# Exercise goal
Extract each line of the material that follows exactly and omit its pictures.

# Collected material
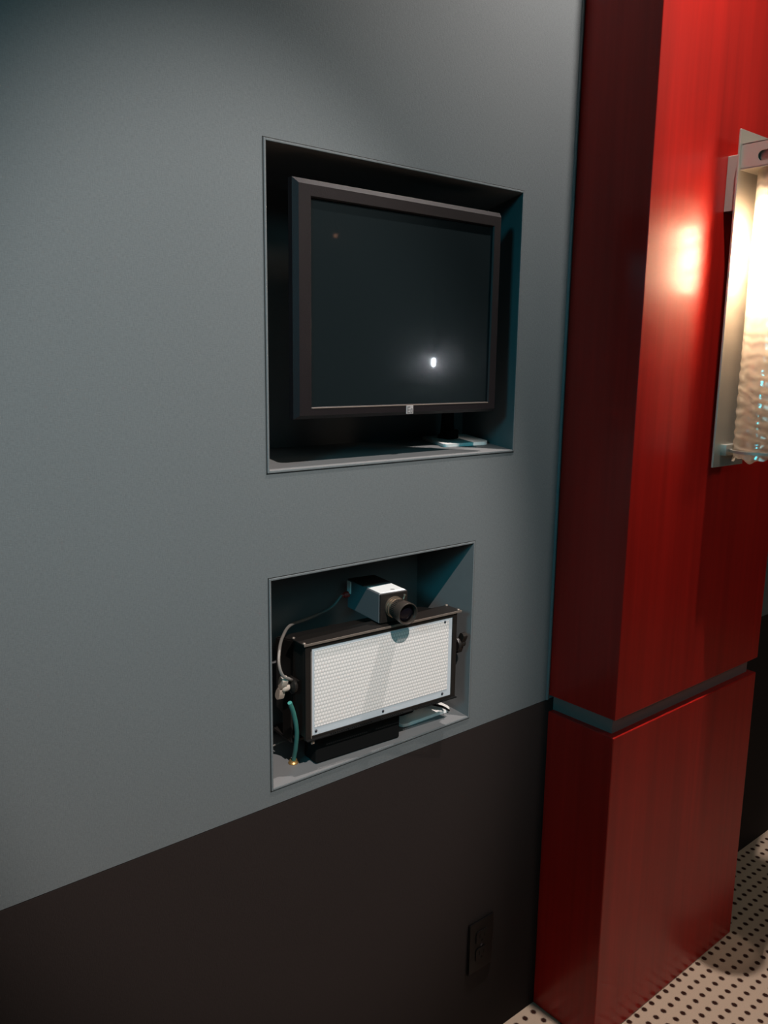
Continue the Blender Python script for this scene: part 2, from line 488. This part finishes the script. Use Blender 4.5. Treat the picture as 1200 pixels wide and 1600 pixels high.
def edge_frame(name, n, label):
    """fabric rolled edge around a recess with its thin shadow gap"""
    x0, x1, z0, z1 = n['x0'], n['x1'], n['z0'], n['z1']
    t = 0.0035
    bm = bmesh.new()
    box(bm, x0 - t, x0, -0.0018, 0.0003, z0 - t, z1 + t, 0.0008)
    box(bm, x1, x1 + t, -0.0018, 0.0003, z0 - t, z1 + t, 0.0008)
    box(bm, x0, x1, -0.0018, 0.0003, z0 - t, z0, 0.0008)
    box(bm, x0, x1, -0.0018, 0.0003, z1, z1 + t, 0.0008)
    struct(name, bm, M['grey'], label=label)
    bm = bmesh.new(); g = 0.0014; t2 = t + g
    for a in ((x0 - t2, x0 - t, z0 - t2, z1 + t2), (x1 + t, x1 + t2, z0 - t2, z1 + t2), (x0 - t2, x1 + t2, z0 - t2, z0 - t), (x0 - t2, x1 + t2, z1 + t, z1 + t2)):
        box(bm, a[0], a[1], -0.0004, 0.004, a[2], a[3])
    return bm


struct('trim_3', edge_frame('trim_4', U, 'rolled grey fabric edge around the upper recess'), M['gap'], label='dark joint around the upper recess')
struct('trim_5', edge_frame('trim_6', L, 'rolled grey fabric edge around the lower recess'), M['gap'], label='dark joint around the lower recess')
bm = bmesh.new(); tube(bm, [(1.3075, 0.0005, ZD), (1.3075, 0.0005, 1.8), (1.3075, 0.0005, ZC)], 0.0035, 10, 3)
struct('trim_7', bm, M['grey'], smooth=True, label='rolled fabric edge where the grey wall meets the column')

# ------------------------------------------------------------------ column
CX0, CX1, CY = 1.3125, 1.884, -0.163
col = thing('column', 'red mahogany veneered square column standing against the grey fabric wall', 'column', (1.598, 0, 0))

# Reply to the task
Continue the Blender Python script for this scene: part 2, from line 488. This part finishes the script. Use Blender 4.5. Treat the picture as 1200 pixels wide and 1600 pixels high.
def edge_frame(name, n, label):
    """fabric rolled edge around a recess with its thin shadow gap"""
    x0, x1, z0, z1 = n['x0'], n['x1'], n['z0'], n['z1']
    t = 0.0035
    bm = bmesh.new()
    box(bm, x0 - t, x0, -0.0018, 0.0003, z0 - t, z1 + t, 0.0008)
    box(bm, x1, x1 + t, -0.0018, 0.0003, z0 - t, z1 + t, 0.0008)
    box(bm, x0, x1, -0.0018, 0.0003, z0 - t, z0, 0.0008)
    box(bm, x0, x1, -0.0018, 0.0003, z1, z1 + t, 0.0008)
    struct(name, bm, M['grey'], label=label)
    bm = bmesh.new(); g = 0.0014; t2 = t + g
    for a in ((x0 - t2, x0 - t, z0 - t2, z1 + t2), (x1 + t, x1 + t2, z0 - t2, z1 + t2), (x0 - t2, x1 + t2, z0 - t2, z0 - t), (x0 - t2, x1 + t2, z1 + t, z1 + t2)):
        box(bm, a[0], a[1], -0.0004, 0.004, a[2], a[3])
    return bm


struct('trim_3', edge_frame('trim_4', U, 'rolled grey fabric edge around the upper recess'), M['gap'], label='dark joint around the upper recess')
struct('trim_5', edge_frame('trim_6', L, 'rolled grey fabric edge around the lower recess'), M['gap'], label='dark joint around the lower recess')
bm = bmesh.new(); tube(bm, [(1.3075, 0.0005, ZD), (1.3075, 0.0005, 1.8), (1.3075, 0.0005, ZC)], 0.0035, 10, 3)
struct('trim_7', bm, M['grey'], smooth=True, label='rolled fabric edge where the grey wall meets the column')

# ------------------------------------------------------------------ column
CX0, CX1, CY = 1.3125, 1.884, -0.163
col = thing('column', 'red mahogany veneered square column standing against the grey fabric wall', 'column', (1.598, 0, 0))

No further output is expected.